Directive ::
Begin with the line that contains "Write a Blender" and end with the line that contains "COL = scene.collection": copy that span of lines exactly, and nothing outside it.

━━━━━ Records supplied ━━━━━

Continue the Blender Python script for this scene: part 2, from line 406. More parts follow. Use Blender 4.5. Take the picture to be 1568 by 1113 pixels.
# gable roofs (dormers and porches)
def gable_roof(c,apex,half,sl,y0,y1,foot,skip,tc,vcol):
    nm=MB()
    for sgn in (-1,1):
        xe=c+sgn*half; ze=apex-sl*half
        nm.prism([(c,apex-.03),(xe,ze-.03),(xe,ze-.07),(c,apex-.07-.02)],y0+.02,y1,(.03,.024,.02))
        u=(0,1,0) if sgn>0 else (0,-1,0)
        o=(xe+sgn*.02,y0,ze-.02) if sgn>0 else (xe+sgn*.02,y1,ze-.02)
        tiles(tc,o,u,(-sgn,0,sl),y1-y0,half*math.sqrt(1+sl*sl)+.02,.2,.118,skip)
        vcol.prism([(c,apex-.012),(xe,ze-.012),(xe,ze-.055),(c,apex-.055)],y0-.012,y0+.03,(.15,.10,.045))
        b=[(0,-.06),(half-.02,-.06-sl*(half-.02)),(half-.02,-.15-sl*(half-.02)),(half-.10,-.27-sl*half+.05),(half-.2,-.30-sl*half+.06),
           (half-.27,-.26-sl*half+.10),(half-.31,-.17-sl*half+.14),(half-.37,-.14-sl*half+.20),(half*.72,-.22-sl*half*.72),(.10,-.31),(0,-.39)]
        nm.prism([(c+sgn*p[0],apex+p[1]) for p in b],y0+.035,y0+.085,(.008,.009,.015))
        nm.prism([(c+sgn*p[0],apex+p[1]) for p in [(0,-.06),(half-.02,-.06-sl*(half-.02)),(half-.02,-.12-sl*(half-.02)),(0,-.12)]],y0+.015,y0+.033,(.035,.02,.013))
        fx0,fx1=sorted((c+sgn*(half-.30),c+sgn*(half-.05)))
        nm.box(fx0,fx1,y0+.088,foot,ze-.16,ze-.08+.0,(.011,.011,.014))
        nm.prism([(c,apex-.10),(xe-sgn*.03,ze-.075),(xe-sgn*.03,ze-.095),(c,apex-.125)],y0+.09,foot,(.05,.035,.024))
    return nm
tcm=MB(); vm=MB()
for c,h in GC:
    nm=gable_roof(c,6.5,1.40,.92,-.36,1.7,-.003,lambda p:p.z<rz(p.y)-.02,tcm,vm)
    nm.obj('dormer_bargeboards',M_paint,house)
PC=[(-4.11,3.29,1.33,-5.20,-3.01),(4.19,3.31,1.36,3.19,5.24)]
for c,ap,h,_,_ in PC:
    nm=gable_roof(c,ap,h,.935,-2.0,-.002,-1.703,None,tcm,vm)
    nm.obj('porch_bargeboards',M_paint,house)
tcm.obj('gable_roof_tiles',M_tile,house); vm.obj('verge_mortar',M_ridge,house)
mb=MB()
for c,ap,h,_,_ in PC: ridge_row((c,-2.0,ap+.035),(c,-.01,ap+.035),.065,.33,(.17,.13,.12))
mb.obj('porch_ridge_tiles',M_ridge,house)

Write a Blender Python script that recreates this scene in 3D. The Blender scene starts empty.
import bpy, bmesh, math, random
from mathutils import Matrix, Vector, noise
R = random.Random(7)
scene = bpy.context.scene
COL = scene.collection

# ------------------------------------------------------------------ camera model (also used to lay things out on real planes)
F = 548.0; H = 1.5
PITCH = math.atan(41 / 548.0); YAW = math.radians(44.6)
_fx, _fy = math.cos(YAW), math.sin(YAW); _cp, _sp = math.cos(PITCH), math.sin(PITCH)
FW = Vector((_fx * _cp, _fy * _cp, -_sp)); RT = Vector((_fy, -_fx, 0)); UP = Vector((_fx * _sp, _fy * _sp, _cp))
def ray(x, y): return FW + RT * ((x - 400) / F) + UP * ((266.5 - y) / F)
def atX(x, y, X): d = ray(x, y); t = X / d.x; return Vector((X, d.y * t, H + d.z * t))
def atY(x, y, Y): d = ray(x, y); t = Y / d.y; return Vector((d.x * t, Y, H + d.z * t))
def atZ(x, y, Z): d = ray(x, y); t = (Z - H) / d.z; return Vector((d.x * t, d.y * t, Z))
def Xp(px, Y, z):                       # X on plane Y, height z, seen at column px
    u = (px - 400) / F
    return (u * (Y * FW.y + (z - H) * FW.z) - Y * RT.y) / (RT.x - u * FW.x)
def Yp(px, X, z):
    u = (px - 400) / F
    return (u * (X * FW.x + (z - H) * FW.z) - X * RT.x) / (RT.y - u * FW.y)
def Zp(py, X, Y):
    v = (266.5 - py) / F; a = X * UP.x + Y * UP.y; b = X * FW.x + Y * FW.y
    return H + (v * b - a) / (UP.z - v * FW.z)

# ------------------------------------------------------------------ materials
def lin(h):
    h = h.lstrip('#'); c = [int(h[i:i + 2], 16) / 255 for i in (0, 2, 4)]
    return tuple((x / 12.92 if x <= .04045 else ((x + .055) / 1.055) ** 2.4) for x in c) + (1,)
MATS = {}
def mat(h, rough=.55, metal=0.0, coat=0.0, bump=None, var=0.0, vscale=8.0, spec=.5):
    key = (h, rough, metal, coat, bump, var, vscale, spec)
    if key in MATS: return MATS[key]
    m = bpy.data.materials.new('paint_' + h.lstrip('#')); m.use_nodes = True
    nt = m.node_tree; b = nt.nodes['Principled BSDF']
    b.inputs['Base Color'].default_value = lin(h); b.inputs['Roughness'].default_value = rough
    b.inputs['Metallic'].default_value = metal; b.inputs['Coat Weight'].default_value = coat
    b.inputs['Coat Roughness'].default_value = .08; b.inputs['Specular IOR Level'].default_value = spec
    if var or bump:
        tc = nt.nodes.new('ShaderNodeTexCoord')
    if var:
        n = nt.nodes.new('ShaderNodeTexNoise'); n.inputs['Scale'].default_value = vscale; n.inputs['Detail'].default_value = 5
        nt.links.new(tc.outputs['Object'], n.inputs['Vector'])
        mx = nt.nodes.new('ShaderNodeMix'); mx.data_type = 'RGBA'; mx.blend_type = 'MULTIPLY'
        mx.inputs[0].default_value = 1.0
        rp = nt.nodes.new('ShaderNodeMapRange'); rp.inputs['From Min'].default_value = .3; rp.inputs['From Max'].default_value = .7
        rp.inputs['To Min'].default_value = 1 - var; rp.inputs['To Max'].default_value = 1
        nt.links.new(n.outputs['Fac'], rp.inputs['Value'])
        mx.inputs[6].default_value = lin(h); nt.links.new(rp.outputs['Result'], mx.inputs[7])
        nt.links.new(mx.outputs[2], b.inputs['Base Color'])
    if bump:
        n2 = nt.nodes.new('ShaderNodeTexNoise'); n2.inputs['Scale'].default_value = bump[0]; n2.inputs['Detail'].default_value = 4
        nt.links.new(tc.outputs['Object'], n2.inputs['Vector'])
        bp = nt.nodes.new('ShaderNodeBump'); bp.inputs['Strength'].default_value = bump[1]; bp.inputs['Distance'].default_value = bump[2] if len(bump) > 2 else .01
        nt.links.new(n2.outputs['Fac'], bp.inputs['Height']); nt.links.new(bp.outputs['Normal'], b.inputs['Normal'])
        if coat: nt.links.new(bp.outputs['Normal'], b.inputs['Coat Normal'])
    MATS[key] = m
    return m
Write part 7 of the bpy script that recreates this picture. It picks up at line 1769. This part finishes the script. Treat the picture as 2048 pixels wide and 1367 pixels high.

━━━━━

Full answer ::
Write a Blender Python script that recreates this scene in 3D. The Blender scene starts empty.
import bpy, bmesh, math, random
from mathutils import Matrix, Vector, noise
R = random.Random(7)
scene = bpy.context.scene
COL = scene.collection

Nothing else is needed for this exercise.